British prime minister vows to provide information on Mumbai attacks
By Candace Rondeaux - washingtonpost | ISLAMABAD, Pakistan, Dec. 14 - British Prime Minister Gordon Brown promised Sunday to provide Pakistan with more information about Pakistani links to the Mumbai attacks late last month, saying that Britain will also work to enhance Pakistan's counterterrorism capabilities.
Brown met with Pakistani President Asif Ali Zardari here after meeting with Indian Prime Minister Manmohan Singh in New Delhi. Brown's trip was one in a recent series to Islamabad by Western officials aimed at reducing tensions between India and Pakistan after the attacks on India's financial capital that killed more than 170 people. Brown, who also met with Afghan President Hamid Karzai over the weekend, said Britain will work with Pakistan's civilian government to eliminate terrorist havens in the region.
"I hope to break the chain of terror that links the mountains of Pakistan and Afghanistan to the streets of Britain and other countries around the world," Brown said.
Authorities in Britain have long been concerned about possible links between extremists within its sizable Pakistani population and terrorist groups based in Pakistan, including al-Qaeda.
"Three-quarters of the most serious terrorist plots investigated by the British authorities have links to al-Qaeda in Pakistan," Brown said.
Brown said he had offered Zardari help in improving Pakistan's bomb disposal and detection capabilities, scanning technology and airport security. He also said that British police agencies will step up cooperation with their Pakistani counterparts and that Britain will give Pakistan $8.9 million to help curb the growth of Islamist extremism in the country.
Brown said he had asked India to allow British police, "if they chose to do so," to interview the only surviving gunman held after the Mumbai attacks, identified as Ajmal Amir Kasab.
Kasab wrote a three-page letter to the Pakistan High Commission asking for legal assistance that is available for all citizens, Rakesh Maria, Mumbai's joint police commissioner, told reporters there Sunday. Kasab's letter, written in Urdu, is being sent to the high commission through India's External Affairs Ministry, Maria said.
Brown's visit occurred only hours after Pakistani officials announced that Indian fighter jets had breached Pakistani airspace. A Pakistani official said Indian jets had crossed about two miles into Pakistan near the city of Muzaffarabad in the disputed Himalayan territory of Kashmir at 11:30 a.m. Saturday.
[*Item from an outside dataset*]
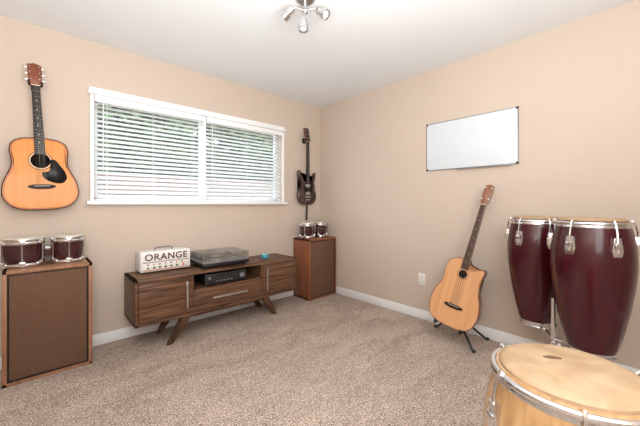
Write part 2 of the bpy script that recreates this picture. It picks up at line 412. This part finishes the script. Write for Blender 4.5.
for s_ in (-1,1):
    for yy in (cf+.035,cb-.06):
        b=MB(); xt,xb_=s_*.38,s_*.515
        bm2=bmesh.new()
        vs=[]
        for (x_,z_,hw,hy) in ((xb_,0,.020,.018),(xt,cz0,.042,.024)):
            for dx,dy in ((-1,-1),(1,-1),(1,1),(-1,1)): vs.append(bm2.verts.new((x_+dx*hw,yy+dy*hy,z_)))
        for f in ((0,1,2,3),(4,5,6,7),(0,1,5,4),(1,2,6,5),(2,3,7,6),(3,0,4,7)): bm2.faces.new([vs[i] for i in f])
        bmesh.ops.recalc_face_normals(bm2,faces=bm2.faces); bmesh.ops.bevel(bm2,geom=list(bm2.edges),offset=.003,segments=2,affect='EDGES')
        b.mi(M_walnutv); b._merge(bm2); b.obj('leg',e)
MB().box((-.40,cf+.02,cz0-.022),(.40,cf+.05,cz0),M_walnutv,.003).obj('rail',e)
MB().box((-.40,cb-.075,cz0-.022),(.40,cb-.045,cz0),M_walnutv,.003).obj('rail',e)

# ---------------- amp head ----------------
def textmesh(body,size,mat,parent,M,name='lettering',ext=.0012,offset=0.0,sx=1.0,spacing=1.0):
    cu=bpy.data.curves.new('txt','FONT'); cu.body=body; cu.size=size; cu.extrude=ext; cu.offset=offset; cu.align_x='CENTER'; cu.align_y='CENTER'; cu.space_character=spacing
    o=bpy.data.objects.new('txt',cu); COL.objects.link(o)
    dg=bpy.context.evaluated_depsgraph_get(); dg.update()
    me=bpy.data.meshes.new_from_object(o.evaluated_get(dg)); bpy.data.objects.remove(o)
    me.transform(M@Matrix.Scale(sx,4,(1,0,0))); me.materials.clear(); me.materials.append(mat)
    r=bpy.data.objects.new(name,me); COL.objects.link(r); r.parent=parent; return r
e=thing('guitar_amplifier_head','white guitar amplifier head lettered ORANGE, standing on the media console','amplifier',(-1.992,-.05,.56))
aw=.20
MB().box((-aw,-.165,.012),(aw,0,.182),M_ampw,.012,seg=3).obj('cabinet',e)
MB().box((-aw+.018,-.170,.096),(aw-.018,-.163,.170),M_ampw,.002).obj('name_panel',e)
MB().box((-aw+.018,-.170,.028),(aw-.018,-.163,.090),M_ivory,.002).box((-aw+.018,-.1712,.090),(aw-.018,-.163,.093),M_amptxt).box((-aw+.018,-.1714,.026),(aw-.018,-.163,.031),M_amporange).obj('control_panel',e)
textmesh('ORANGE',.076,M_amptxt,e,Matrix.Translation((0,-.171,.132))@Matrix.Rotation(R(90),4,'X'),'lettering',.0015,.0014,1.03,1.09)
for i in range(6):
    MB().cyl((-.145+i*.045,-.170,.048),(-.145+i*.045,-.184,.048),.008,M_black,.006,seg=14).obj('knob',e)
MB().box((.128,-.176,.038),(.142,-.17,.060),M_amporange,.002).obj('switch',e)
for i in range(7): MB().box((-.152+i*.045,-.1712,.069),(-.138+i*.045,-.169,.079),M_amporange if i%2 else M_amptxt,.002).obj('control_symbol',e)
MB().tube([(-.07,-.08,.180),(-.068,-.08,.196),(-.055,-.08,.204),(.055,-.08,.204),(.068,-.08,.196),(.07,-.08,.180)],.006,M_plinth).obj('handle',e)
for sx in (-1,1):
    for yy in (-.14,-.025): MB().cyl((sx*.17,yy,0),(sx*.17,yy,.014),.012,M_rubber,seg=12).obj('foot',e)

# ---------------- turntable ----------------
e=thing('turntable','grey and black record turntable with a clear dust cover','record player',(-1.515,-.215,.56))
MB().box((-.225,-.165,.016),(.225,.165,.046),M_black,.006).box((-.225,-.165,.046),(.225,.165,.062),M_plinth,.004).obj('plinth',e)
MB().cyl((-.045,0,.062),(-.045,0,.078),.150,M_steel,seg=48).cyl((-.045,0,.078),(-.045,0,.081),.144,M_steel,seg=48).cyl((-.045,0,.081),(-.045,0,.084),.136,M_record,seg=48).cyl((-.045,0,.084),(-.045,0,.0848),.045,M_cream,seg=32).cyl((-.045,0,.084),(-.045,0,.094),.003,M_chrome,seg=8).obj('platter',e)
MB().cyl((.165,.10,.062),(.165,.10,.10),.022,M_steel,seg=20).tube([(.165,.135,.105),(.165,.06,.105),(.155,-.06,.100),(.10,-.105,.094)],.005,M_chrome).box((.085,-.125,.086),(.11,-.095,.1),M_black,.002).obj('tonearm',e)
b=MB(); c=M_acryl
b.box((-.222,-.162,.128),(.222,.162,.131),c).box((-.222,-.162,.064),(.222,-.159,.128),c).box((-.222,.159,.064),(.222,.162,.128),c).box((-.222,-.159,.064),(-.219,.159,.128),c).box((.219,-.159,.064),(.222,.159,.128),c)
b.obj('dust_cover',e)
MB().cyl((.19,-.10,.062),(.19,-.10,.072),.014,M_steel,seg=16).obj('speed_knob',e)
for sx in (-1,1):
    for sy in (-1,1): MB().cyl((sx*.19,sy*.13,0),(sx*.19,sy*.13,.017),.018,M_rubber,seg=14).obj('foot',e)
e=thing('audio_receiver','black audio receiver on the open shelf of the console','receiver',(-1.53,-.24,.411))
MB().box((-.20,-.14,.012),(.20,.14,.105),M_black,.004).obj('chassis',e)
MB().box((-.20,-.148,.012),(.20,-.14,.105),M_blackmetal,.002).box((-.10,-.1495,.066),(.08,-.147,.09),M_slot).obj('front_panel',e)
MB().cyl((.15,-.148,.06),(.15,-.168,.06),.022,M_plinth,seg=24).obj('volume_knob',e)
MB().cyl((-.16,-.148,.07),(-.16,-.158,.07),.012,M_plinth,seg=16).obj('selector_knob',e)
for i in range(5): MB().box((-.10+i*.035,-.152,.03),(-.08+i*.035,-.147,.04),M_plinth,.001).obj('button',e)
for sx in (-1,1):
    for yy in (-.12,.12): MB().cyl((sx*.17,yy,0),(sx*.17,yy,.013),.014,M_rubber,seg=12).obj('foot',e)
e=thing('smart_speaker','small round blue and white smart speaker on the console','smart speaker',(-1.03,-.25,.56))
MB().lathe([(0,0),(.030,0),(.036,.004),(.042,.02),(.042,.034),(.035,.05),(.02,.058),(0,.06)],M_blue,24).obj('body',e)
MB().ring(.033,.0035,.052,M_white,24).obj('light_ring',e)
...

About two hours later, Indian warplanes are said to have flown over the border near the eastern Pakistani city of Lahore.
Pakistan said it scrambled its warplanes in response and forced the Indian jets back into Indian airspace.
But Zardari, in a news conference with Brown on Sunday, played down the incident, saying it was little more than a "technical incursion."
Indian officials have denied that their jet fighters violated Pakistani airspace.
The jet fighter incident comes four days after Pakistan staged a sweeping crackdown against the group Lashkar-i-Taiba and arrested several Pakistani men identified by India as masterminds of the Mumbai attacks. At least 80 members of an alleged front group for Lashkar were arrested in the raids, including Lashkar founder Hafiz Sayeed.
After his meeting with Brown on Sunday, Singh said he wants "normalized" relations with Pakistan even as tensions have risen between the nuclear-armed neighbors. Speaking at an election rally in Indian-held Kashmir -- a flash point of much of the tension -- the Indian prime minister added that normalization of relations cannot happen until "our neighbor stops allowing its territory to be used for acts of terrorism against India."
"There are always some people in Pakistan who are always trying to launch such bloody attacks," Singh said.
Zardari and his eight-month-old government have struggled since the attacks to strike a balance between cooperating with Indian demands to investigate and arrest Pakistani nationals implicated in the terrorist plot, and mollifying a public suspicious of India and deeply divided over the role of Islamist groups. He has repeatedly denied Indian assertions that the 10 gunmen who struck two luxury hotels, a train station, a Jewish cultural center and other sites were trained with the help of Pakistan's Inter-Services Intelligence Directorate.
Zardari has, nonetheless, faced mounting pressure to cooperate with India in the investigation amid reports that telephone intercepts by the United States, and possibly Britain, showed that the Mumbai gunmen were apparently in frequent touch with their commanders in Pakistan during the three-day siege.
Zardari said Sunday that Pakistan had mounted its own investigation into Lashkar and its alleged front group, Jamaat-ud-Dawa. But he repeated a call for India to share its evidence with Pakistani investigators. "With the Indian side investigating and the incident having happened there -- to say that we could come out with proof earlier than they can would be asking for a little much from us," Zardari said. "We are investigating. We are using all possible assistance from the international community."